世界は混沌(こんとん)としていくばかりです。わが家ではかつてないほど「討論」の時間を長く持つようになりました。今まで何となくやり過ごしていた日常が、いとおしい時間に変化したと言ってもいいのかもしれません。
また、これはわが家だけのことではありませんが、多くの家庭や学校で大人たちが子供や若者たちの意見に耳を傾けるようになったように思います。
理由は簡単です。彼らこそが未来であり、これからの社会を作っていくのですから、大人として彼らと真剣に接することがいかに大切かを痛感したからだと思います。
昨夜のディナーは「愛」と言うとてつもない大きなテーマについて話し合いました。15歳の息子が「愛は愛されることからじゃなくて、愛することから始まる」と言うと、娘は「どんなに愛しても愛されないこともある。マリリン・モンローのように子供の頃両親の愛に触れることができなかった人は、愛し方を知らないんだと思う」と反論します。
確かに子供には環境を選ぶことはできません。幼児期に虐待や差別などを受けた経験は、その後の人間形成に大きな影響を与えることは言うまでもありません。

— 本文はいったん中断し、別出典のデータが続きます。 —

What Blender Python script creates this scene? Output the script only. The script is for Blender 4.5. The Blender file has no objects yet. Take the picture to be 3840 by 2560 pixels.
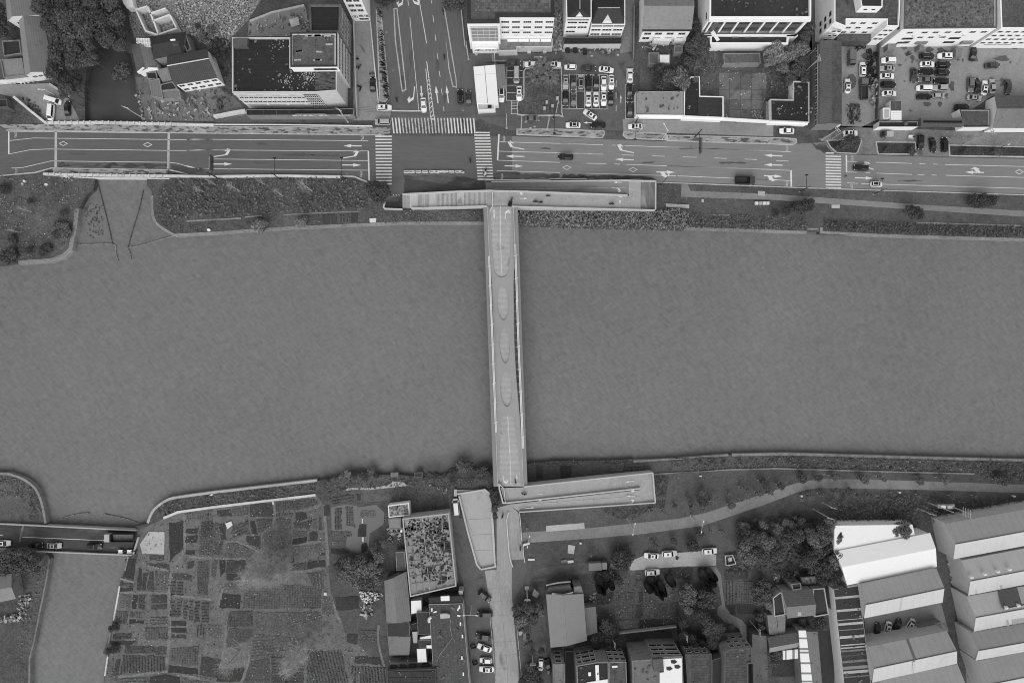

だからこそ「地域社会」が必要なのだと思います。私の子供の頃は近所の怖いおばさんがいたり、学校帰りにいつも挨拶するおじいさんがいたり、しっかりした「地域社会」が存在しました。それがどんどん「関わらない」ことが一番だとする風潮に変化し、近年ではアパートの隣人との付き合いさえしなくなってしまいました。
あまりにも進んでしまった希薄な人間関係に危機を感じた政府が、数年前から毎年5月の最終火曜の夕方に「La fete des voisins」(隣人パーティー)というイベントを始めました。夕方から何となくアパートの住人が集まってアペリティフ(食前酒)を楽しむだけなのですが、これがみんなが思った以上に効果があり、今では世界各国でも同じイベントが行われるようになりました。
同じように1982年にスタートした地域の誰もが音楽家になれる「La fete de la musique」(音楽のお祭り)は今では世界110カ国で開催される世界最大級の音楽イベントになりました。自分と違う意見や文化を持った人を知り、尊重することも大きな意味での「愛」なのではないでしょうか?
戦後世界は「経済」を何よりも重視してきました。もちろん生きていくために「お金」は必要ですから、「経済」を否定するつもりはありません。ただ、それに重きを置きすぎることで生じる格差や社会のゆがみは、大きくなっていくばかりのような気がします。
若者や子供は可能性の塊です。私も今回新しい試みをすることにしたんですよ。それは21日に東京で行われるコンサートです。
共演するのは、今回アルバムに「流れ星のワルツ」という曲を提供してくれたピアニストで、2年前に友人の紹介でパリの自宅に遊びに来て一心にピアノを弾いていた園田涼くんと、数年前にアルバムを聴いてから興味があったインストゥルメンタルユニット、DEPAPEPEの三浦拓也くんです。才能あふれる30歳前後の若いアーティストとコンサートを開きます。
最新アルバムで斬新なアレンジをしてくれたジュリアン・リボーもどちらかといえば娘に近い年代です。若者の感性はいつも私を驚かせてくれます。同年代の同業界の人とばかりつき合っていると、許容範囲の狭いつまらない人間になってしまいますよ!!